Vehicle makers gear up against higher excise tax

The Philippine Star

MANILA, Philippines - The Chamber of Automotive Manufacturers of the Philippines Inc. (CAMPI) is set to submit to the government a unified position paper that would likely buck the proposed higher excise taxes to be slapped on new vehicles.

“They’re crafting a position paper right now. An industry position on the argument that it would really affect industry sales. If sales go down, it is not only us, we also have a lot of downstream suppliers that would be affected,” Mitsubishi Motors Philippines assistant vice president for vehicle sales group Dante Calma said yesterday on the sidelines of the launch of the company’s auto financing business.

Calma said the proposal to increase excise taxes on vehicles would likely drag down the growth of the country’s booming automotive industry.

“I’m sure it will happen (slowdown of sales). Anything price related impacts immediately on car sales. For example, a P600,000 car. If you add the proposed excise tax, the increase is about P60,000 to P80,000. So if you have a budget of P600,000 then you go back to buying a second-hand car probably,” he said.

“With what the government is proposing even the entry-level cars,which now I think the tax is only two percent, they plan to bring it up to five percent. Our customers for these low-end vehicles, they are not really rich, some are working on call centers and have a small family. So even a small addition to cost they value it,” Calma added.

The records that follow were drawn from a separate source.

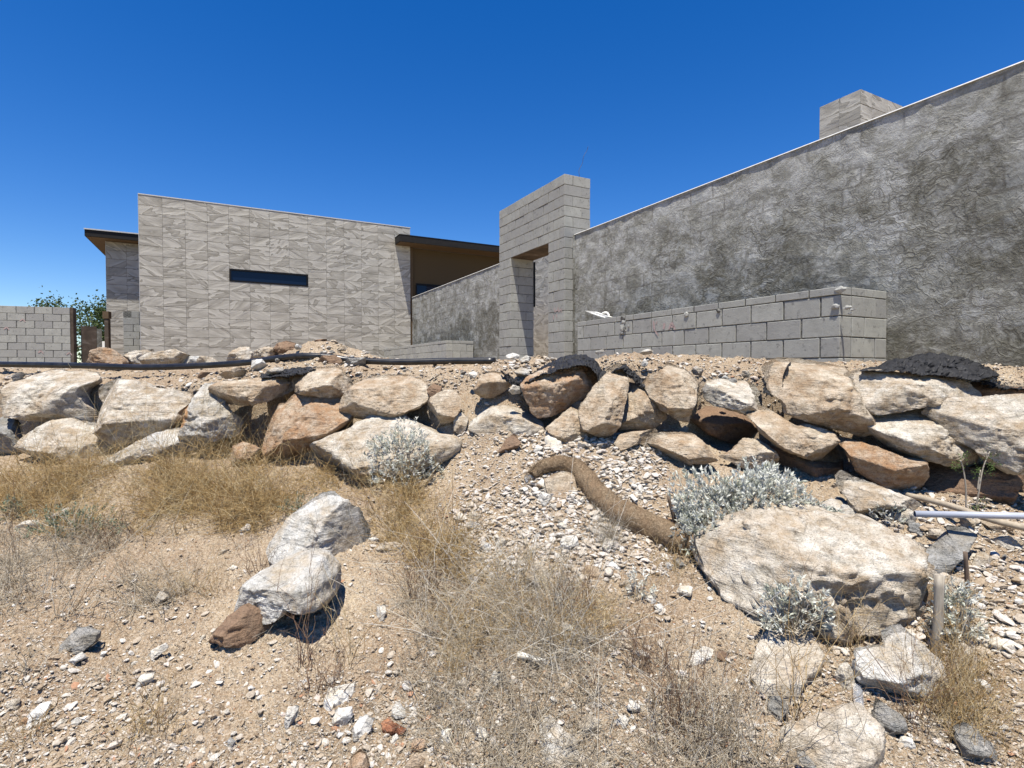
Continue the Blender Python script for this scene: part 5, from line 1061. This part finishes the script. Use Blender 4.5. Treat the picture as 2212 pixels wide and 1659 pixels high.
def stakeobj(name, ub, vb_, ut, vt, r, mat, lab, Y=None):
    b = H(ub, vb_); Y = Y or b.y; p0 = P(ub, vb_, Y) - Vector((0, 0, .06)); p1 = P(ut, vt, Y)
    o = tube(name, [p0, (p0 + p1) / 2 + Vector((.003, 0, 0)), p1], [r, r * 1.02, r * .92], mat, None, 9, samples=4, noise=.12); tag(o, lab, 'stake'); return o
stakeobj('wooden_post', 2022, 1420, 2029, 1242, .022, M_POST, 'weathered grey round wooden post leaning beside the netted straw roll')
stakeobj('wooden_stake', 2092, 1310, 2085, 1192, .011, M_STAKE, 'thin dark wooden stake standing right of the grey slab')
stakeobj('wooden_stake', 1465, 1140, 1443, 1070, .013, M_STAKE, 'short dark leaning stake at the left edge of the silver bush')
b = H(1190, 1440); wsk = tube('wood_piece', [P(1118, 1414, b.y + .04), P(1150, 1421, b.y + .03), P(1198, 1438, b.y)], [.012, .016, .013], M_WHITE, None, 8, samples=4, noise=.3); tag(wsk, 'bleached white piece of wood among the twigs, bottom centre', 'wood piece')
# straw roll (erosion wattle)
wp = []
for (uu, vv_, lift) in [(1150, 1030, -.02), (1165, 1018, .02), (1195, 1006, .06), (1228, 1006, .07), (1255, 1022, .06), (1275, 1050, .03), (1298, 1078, .02), (1330, 1102, .01), (1375, 1128, .0), (1420, 1150, .0), (1465, 1168, 0), (1510, 1182, 0), (1570, 1200, 0)]:
    q = H(uu, vv_ + 14); Y = q.y; wp.append(P(uu, vv_ - 3, Y + .01))
wt = tube('straw_roll', wp, [.036, .050, .058, .065, .072, .078, .083, .086, .086, .084, .080], M_WATTLE, None, 28, samples=9, noise=.14); tag(wt, 'long brown straw erosion roll snaking down the slope behind the silver bush', 'straw roll')
b = H(1960, 1300); wt2 = tube('straw_roll', [P(1880, 1262, b.y + .1), P(1930, 1274, b.y + .06), P(1980, 1283, b.y + .02), P(2030, 1290, b.y)], [.05, .062, .062, .058], M_WATTLE, None, 20, samples=7, noise=.09); tag(wt2, 'netted straw roll stub between giant boulder and wooden post', 'straw roll')
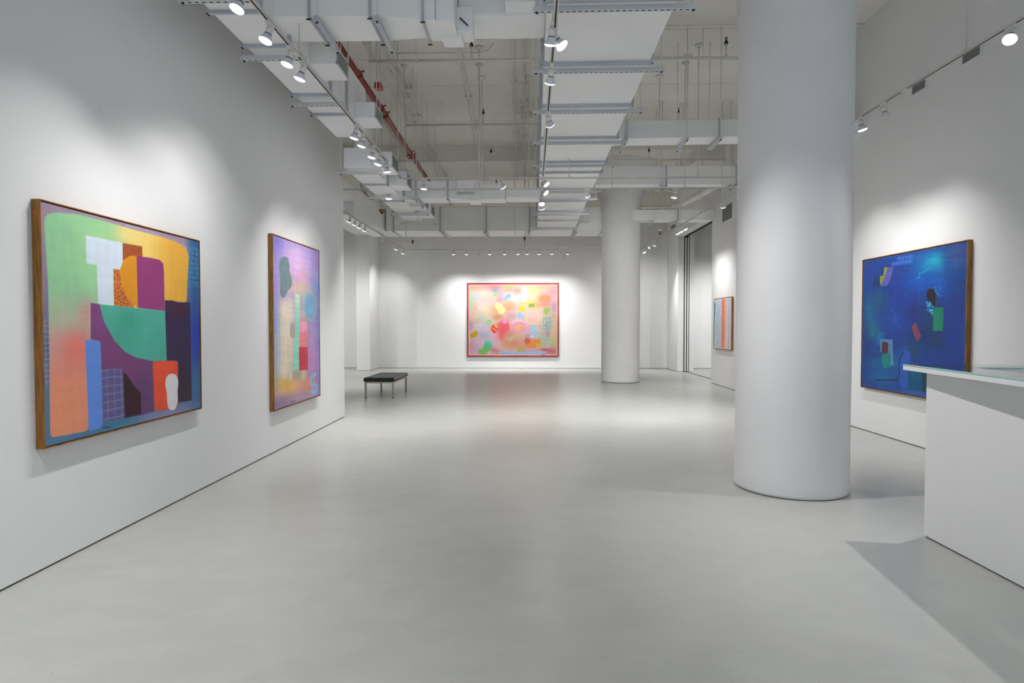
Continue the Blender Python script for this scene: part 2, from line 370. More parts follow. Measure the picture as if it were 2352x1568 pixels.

Calma cited Thailand as an example wherein automotive industry growth suffered after implementing a new tax system.

“There’s a slowdown in Thailand right now because they implemented a new system beginning January this year. Their sales which are about one million, it tapered. I think all countries have some form of excise tax but the difference is the degree of tax that they are implementing,” Calma said, noting the same slowdown could happen to the Philippines should the proposed tax hike be implemented.

With the country’s rising middle income segment and increasing affordable financial schemes, total industry sales volume is expected to jump to 500,000 to 600,000 units by 2020.

As of end-October, a joint report released by CAMPI and Truck Manufacturers Association showed vehicle sales picked up 24.5 percent to 292,502 units from 234,951 units during the same period last year.

The proposal to hike excise taxes on vehicles is part of the current administration’s tax reform package.

The Board of Investments, an attached agency of the Department of Trade and Industry, for its part has started consulting stakeholders on the possible impact to the automotive sector of the planned higher excise taxes on motor vehicles.